Question : when calling from the super class reference it is calling the doThing(One o) when calling from the sub class reference it is calling the doThing(Two o)

NOTE: I know that i am over loading and not over riding. i have edited my question for better clarity.

Answer 1

The method doThing() have different method signature in One and Two.

One.doThing(One one)
Two.doThing(Two two)

Since, the signature isn't matched, Two.doThing(Two) doesn't Override One.doThing(One) and since o is of type One, One.doThing() is called.

Also to be noted that One.doThing(One) can take instance of Two as an argument for One.doThing(One) as Two extends One.
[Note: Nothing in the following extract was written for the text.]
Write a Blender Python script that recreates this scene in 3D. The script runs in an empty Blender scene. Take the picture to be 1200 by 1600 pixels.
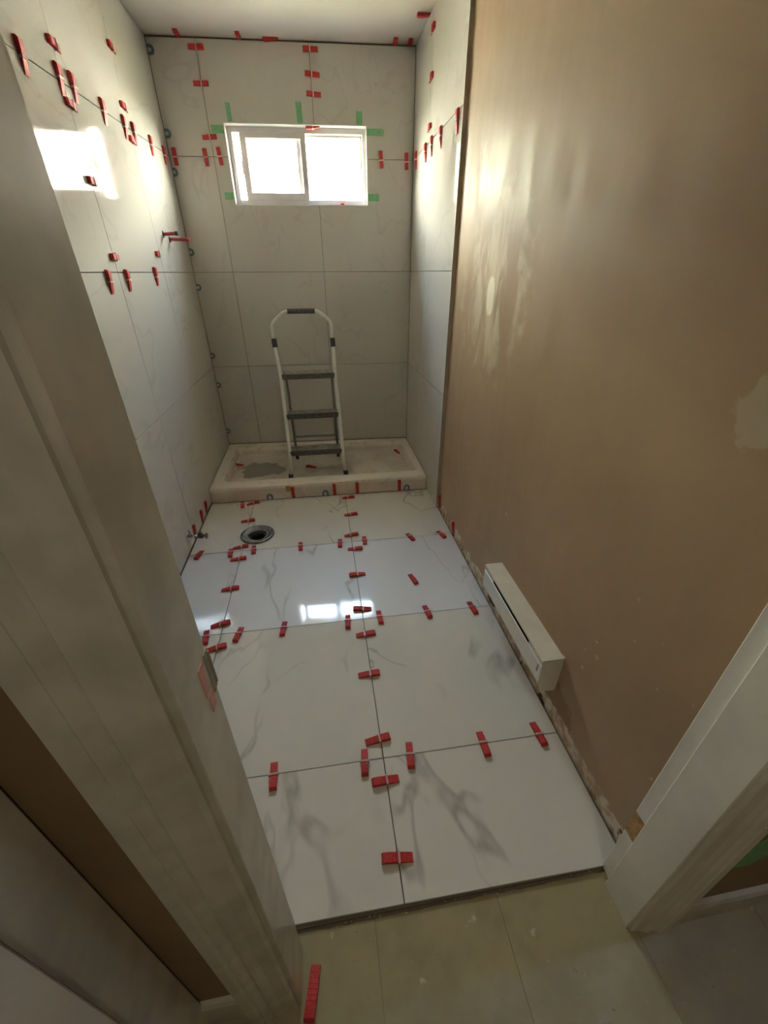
import bpy, bmesh, math, random
from mathutils import Vector, Matrix, Euler

scene = bpy.context.scene
COL = scene.collection
random.seed(7)

# ------------------------------------------------------------------ camera
FPX = 637.2866
cam_d = bpy.data.cameras.new('camera')
cam_d.sensor_fit = 'VERTICAL'
cam_d.sensor_height = 36.0
cam_d.lens = FPX / 1600.0 * 36.0
cam_d.clip_start = 0.02
cam = bpy.data.objects.new('camera', cam_d)
COL.objects.link(cam)
_p, _r, _y = -0.5321, 0.0049, -0.1472
_R = (Matrix.Rotation(_y, 3, 'Z') @ Matrix.Rotation(_p, 3, 'X') @ Matrix.Rotation(_r, 3, 'Y'))
_R = _R @ Matrix(((1, 0, 0), (0, 0, -1), (0, 1, 0)))       # blender camera looks down -Z
cam.matrix_world = Matrix.Translation((0.7902, -1.9413, 1.3311)) @ _R.to_4x4()
scene.camera = cam

# ------------------------------------------------------------------ view
scene.view_settings.view_transform = 'Standard'
scene.view_settings.look = 'None'
scene.view_settings.gamma = 1.0
scene.view_settings.use_curve_mapping = False
scene.view_settings.exposure = 3.85
scene.cycles.use_denoising = True
scene.cycles.max_bounces = 12
scene.cycles.adaptive_threshold = 0.02
scene.cycles.diffuse_bounces = 8
scene.cycles.glossy_bounces = 6
scene.cycles.transparent_max_bounces = 16
scene.cycles.sample_clamp_indirect = 6.0
scene.cycles.caustics_reflective = False

# ------------------------------------------------------------------ sky
world = bpy.data.worlds.new('sky')
scene.world = world
world.use_nodes = True
nt = world.node_tree
nt.nodes.clear()
_o = nt.nodes.new('ShaderNodeOutputWorld')
_b = nt.nodes.new('ShaderNodeBackground')
_tc = nt.nodes.new('ShaderNodeTexCoord')
_sx = nt.nodes.new('ShaderNodeSeparateXYZ')
_rp = nt.nodes.new('ShaderNodeValToRGB')
nt.links.new(_tc.outputs['Generated'], _sx.inputs[0])
nt.links.new(_sx.outputs['Z'], _rp.inputs[0])
_rp.color_ramp.elements[0].position = 0.0
_rp.color_ramp.elements[0].color = (1.0, 0.95, 0.79, 1)
_rp.color_ramp.elements[1].position = 1.0
_rp.color_ramp.elements[1].color = (0.13, 0.195, 0.33, 1)
for _pos, _c in ((0.20, (0.97, 0.92, 0.77, 1)), (0.42, (0.39, 0.40, 0.385, 1)), (0.65, (0.245, 0.295, 0.355, 1))):
    _e = _rp.color_ramp.elements.new(_pos)
    _e.color = _c
nt.links.new(_rp.outputs[0], _b.inputs['Color'])
_b.inputs['Strength'].default_value = 14.0
nt.links.new(_b.outputs[0], _o.inputs[0])

sun_d = bpy.data.lights.new('sun', 'SUN')
sun_d.energy = 34.0
sun_d.angle = 0.01
sun_d.color = (1.0, 0.93, 0.80)
sun = bpy.data.objects.new('sun', sun_d)
COL.objects.link(sun)
sun.rotation_euler = Euler((math.radians(52), 0, math.radians(-22)))

# frame of the back wall, which is a little out of square with the room
BD, BTH = 1.3847, math.atan(-0.0557)
BM = Matrix.Translation((0, BD, 0)) @ Matrix.Rotation(BTH, 4, 'Z')
# window opening in that wall: x0, x1, z0, z1
WX0, WX1, WZ0, WZ1 = 0.343, 1.181, 1.699, 2.087
por_d = bpy.data.lights.new('window_portal', 'AREA')
por_d.shape = 'RECTANGLE'
por_d.size, por_d.size_y = WX1 - WX0, WZ1 - WZ0
por_d.cycles.is_portal = True
por = bpy.data.objects.new('window_portal', por_d)
COL.objects.link(por)
por.matrix_world = BM @ Matrix.Translation(((WX0 + WX1) / 2, 0.210, (WZ0 + WZ1) / 2)) @ Matrix.Rotation(-math.pi / 2, 4, 'X')


# ================================================================== materials
def srgb(r, g, b):
    f = lambda c: (c / 255 / 12.92) if c / 255 <= 0.04045 else ((c / 255 + 0.055) / 1.055) ** 2.4
    return (f(r), f(g), f(b), 1)


class NT:
    def __init__(s, name):
        s.m = bpy.data.materials.new(name)
        s.m.use_nodes = True
        s.t = s.m.node_tree
        s.b = s.t.nodes['Principled BSDF']

    def n(s, typ, **kw):
        x = s.t.nodes.new(typ)
        for k, v in kw.items():
            setattr(x, k, v)
        return x

    def set(s, node, key, val):
        if isinstance(val, bpy.types.NodeSocket):
            s.t.links.new(val, node.inputs[key])
        else:
            node.inputs[key].default_value = val

    def math(s, op, a, b=None, clamp=False):
        x = s.n('ShaderNodeMath', operation=op)
        x.use_clamp = clamp
        s.set(x, 0, a)
        if b is not None:
            s.set(x, 1, b)
        return x.outputs[0]

    def vmath(s, op, a, b=None):
        x = s.n('ShaderNodeVectorMath', operation=op)
        s.set(x, 0, a)
        if b is not None:
            s.set(x, 1, b)
        return x.outputs[0]

    def noise(s, vec, scale, detail=3, rough=0.5, dist=0.0):
        x = s.n('ShaderNodeTexNoise')
        s.set(x, 'Vector', vec)
        s.set(x, 'Scale', scale)
        s.set(x, 'Detail', detail)
        s.set(x, 'Roughness', rough)
        s.set(x, 'Distortion', dist)
        return x.outputs['Fac']

    def range(s, v, a, b, c=0.0, d=1.0):
        x = s.n('ShaderNodeMapRange', interpolation_type='SMOOTHSTEP')
        s.set(x, 0, v)
        for i, q in enumerate((a, b, c, d)):
            s.set(x, i + 1, q)
        return x.outputs[0]

    def mix(s, f, a, b):
        x = s.n('ShaderNodeMix', data_type='RGBA')
        s.set(x, 0, f)
        s.set(x, 6, a)
        s.set(x, 7, b)
        return x.outputs[2]

    def obj(s):
        return s.n('ShaderNodeTexCoord').outputs['Object']

    def bump(s, h, strength=0.2, dist=0.002):
        x = s.n('ShaderNodeBump')
        s.set(x, 'Strength', strength)
        s.set(x, 'Distance', dist)
        s.set(x, 'Height', h)
        s.t.links.new(x.outputs[0], s.b.inputs['Normal'])

    def out(s, color=None, rough=None, metal=None, spec=None):
        if color is not None:
            s.set(s.b, 'Base Color', color)
        if rough is not None:
            s.set(s.b, 'Roughness', rough)
        if metal is not None:
            s.set(s.b, 'Metallic', metal)
        if spec is not None:
            s.set(s.b, 'Specular IOR Level', spec)
        return s.m


def simple(name, col, rough=0.5, metal=0.0, var=0.06, scale=25.0, spec=0.5, bump=0.0):
    k = NT(name)
    n = k.noise(k.obj(), scale, 4)
    c2 = tuple(max(0, min(1, c * (1 - 2.2 * var))) for c in col[:3]) + (1,)
    c = k.mix(k.range(n, 0.35, 0.7), col, c2)
    if bump:
        k.bump(k.noise(k.obj(), scale * 6, 3), bump, 0.001)
    return k.out(c, rough, metal, spec)


def marble(name, base, rough, vein=0.8, haze=0.0):
    k = NT(name)
    rnd = k.n('ShaderNodeObjectInfo').outputs['Random']
    off = k.n('ShaderNodeCombineXYZ')
    for i, q in enumerate((37.0, 71.0, 53.0)):
        k.set(off, i, k.math('MULTIPLY', rnd, q))
    mp = k.n('ShaderNodeMapping')
    k.set(mp, 'Vector', k.obj())
    mp.inputs['Rotation'].default_value = (0.6, 0.5, 0.75)
    mp.inputs['Scale'].default_value = (1.0, 0.55, 0.8)
    v = k.vmath('ADD', mp.outputs[0], off.outputs[0])
    n1 = k.noise(v, 1.7, 4, 0.5, 0.5)
    r1 = k.math('ABSOLUTE', k.math('SUBTRACT', n1, 0.5))
    thin = k.range(r1, 0.0, 0.009, 1.0, 0.0)
    m1 = k.range(k.noise(k.vmath('ADD', v, (9, 4, 2)), 2.6, 2), 0.40, 0.55)
    thin = k.math('MULTIPLY', thin, m1)
    n2 = k.noise(k.vmath('ADD', v, (3, 17, 5)), 2.2, 3, 0.55, 0.35)
    r2 = k.math('ABSOLUTE', k.math('SUBTRACT', n2, 0.52))
    fat = k.math('MULTIPLY', k.range(r2, 0.0, 0.022, 1.0, 0.0), k.range(k.noise(v, 40.0, 3), 0.3, 0.65, 0.55, 1.0))
    m2 = k.range(k.noise(k.vmath('ADD', v, (23, 1, 8)), 3.1, 3), 0.47, 0.60)
    fat = k.math('MULTIPLY', fat, m2)
    f = k.math('MULTIPLY', k.math('MAXIMUM', k.math('MULTIPLY', thin, 0.75), fat), vein, True)
    cl = k.mix(k.range(k.noise(v, 1.1, 2), 0.35, 0.75), base, tuple(c * 0.955 for c in base[:3]) + (1,))
    c = k.mix(f, cl, (0.40, 0.385, 0.36, 1))
    if haze:
        k.set(k.b, 'Coat Weight', haze)
        k.set(k.b, 'Coat Roughness', 0.44)
    sm = k.noise(v, 7.0, 4)
    return k.out(c, k.range(sm, 0.4, 0.75, rough, rough + 0.06), 0.0, 0.38)


M = {}
M['floor_tile'] = marble('floor_marble', (0.70, 0.68, 0.63, 1), 0.045, 0.95)
M['hazy_tile'] = marble('cool_floor_marble', (0.70, 0.698, 0.722, 1), 0.045, 0.95, 1.0)
M['wall_tile'] = marble('wall_marble', (0.56, 0.54, 0.50, 1), 0.05, 0.42)
M['mortar'] = simple('grey_mortar', (0.21, 0.18, 0.135, 1), 0.9, bump=0.6, scale=40)
M['ceiling'] = simple('ceiling_paint', (0.62, 0.575, 0.54, 1), 0.75, var=0.02, scale=6)
M['white_paint'] = simple('white_trim_paint', (0.74, 0.72, 0.66, 1), 0.32, var=0.05, scale=9)
M['old_white'] = simple('worn_white_paint', (0.60, 0.58, 0.50, 1), 0.3, var=0.10, scale=14, bump=0.15)
M['wood'] = simple('bare_wood', (0.50, 0.30, 0.12, 1), 0.7, var=0.2, scale=60)
M['vinyl_white'] = simple('white_vinyl', (0.54, 0.50, 0.495, 1), 0.4, var=0.02)
M['edge_white'] = simple('white_edge_trim', (0.62, 0.62, 0.61, 1), 0.35, var=0.02)
M['edge_metal'] = simple('taupe_edge_trim', (0.52, 0.44, 0.32, 1), 0.5, 0.0, var=0.08)
M['steel'] = simple('dull_steel', (0.30, 0.285, 0.25, 1), 0.40, 0.8, var=0.22, scale=18, bump=0.2)
M['pewter'] = simple('pewter', (0.35, 0.34, 0.31, 1), 0.5, 0.3, var=0.1)
M['chrome'] = simple('chrome', (0.75, 0.75, 0.75, 1), 0.12, 1.0, var=0.03)
M['black'] = simple('drain_black', (0.012, 0.011, 0.010, 1), 0.7, var=0.02)
M['rubber'] = simple('dark_rubber', (0.045, 0.042, 0.038, 1), 0.6, var=0.08)
M['ladder_white'] = simple('white_enamel_tube', (0.78, 0.77, 0.74, 1), 0.35, var=0.03)
M['ladder_grey'] = simple('grey_tube', (0.24, 0.23, 0.21, 1), 0.45, 0.2, var=0.08)
M['shim_blue'] = simple('blue_plastic', (0.15, 0.22, 0.36, 1), 0.45, var=0.05)
M['shim_teal'] = simple('blue_grey_plastic', (0.13, 0.19, 0.23, 1), 0.45, var=0.05)
M['tan_plastic'] = simple('tan_plastic', (0.48, 0.27, 0.08, 1), 0.5, var=0.1)
M['tape'] = simple('green_tape', (0.20, 0.47, 0.24, 1), 0.75, var=0.08, scale=60, bump=0.3)
M['pipe_red'] = simple('red_pipe', (0.36, 0.04, 0.05, 1), 0.35, var=0.06)
M['heater'] = simple('heater_enamel', (0.72, 0.67, 0.55, 1), 0.4, var=0.04, scale=12)
M['tree_bark'] = simple('bark', (0.18, 0.13, 0.09, 1), 0.9, var=0.2)
M['leaf'] = simple('leaf', (0.20, 0.32, 0.08, 1), 0.6, var=0.15)
M['siding'] = simple('pale_siding', (0.75, 0.72, 0.66, 1), 0.6, var=0.03, scale=4)
M['roof'] = simple('roof_shingle', (0.18, 0.16, 0.15, 1), 0.9, var=0.1)
M['soil'] = simple('garden_ground', (0.20, 0.19, 0.12, 1), 0.95, var=0.15, scale=3)
M['pink'] = simple('pink_paint', (0.72, 0.36, 0.33, 1), 0.5, var=0.1)
M['chip'] = simple('chipped_vinyl', (0.62, 0.57, 0.42, 1), 0.8, var=0.1)
M['lamp_glass'] = simple('lamp_diffuser', (0.85, 0.82, 0.75, 1), 0.4, var=0.02)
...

Basically, "@nachokk - You are Overloading, not Overriding"

In first scenario, when you did

Two t = new Two();
One o = t;
o.doThing(new Two());

So, o is an instance of One and Two.doThing(Two) isn't available to o thus calls One.doThing(One)

In second scenario,

Two t = new Two();
One o = t;
t.doThing(new Two());

t is an instance of Two and thus Two.doThing(Two) is called.

Answer 2

The excelent book SCJP for Java 6 states:

If a method is overridden but you use a polymorphic (supertype) reference to refer to the subtype object with the overriding method, the compiler assumes you’re calling the supertype version of the method.

So basically with using supertype for reference you're telling compiler to use supertype method.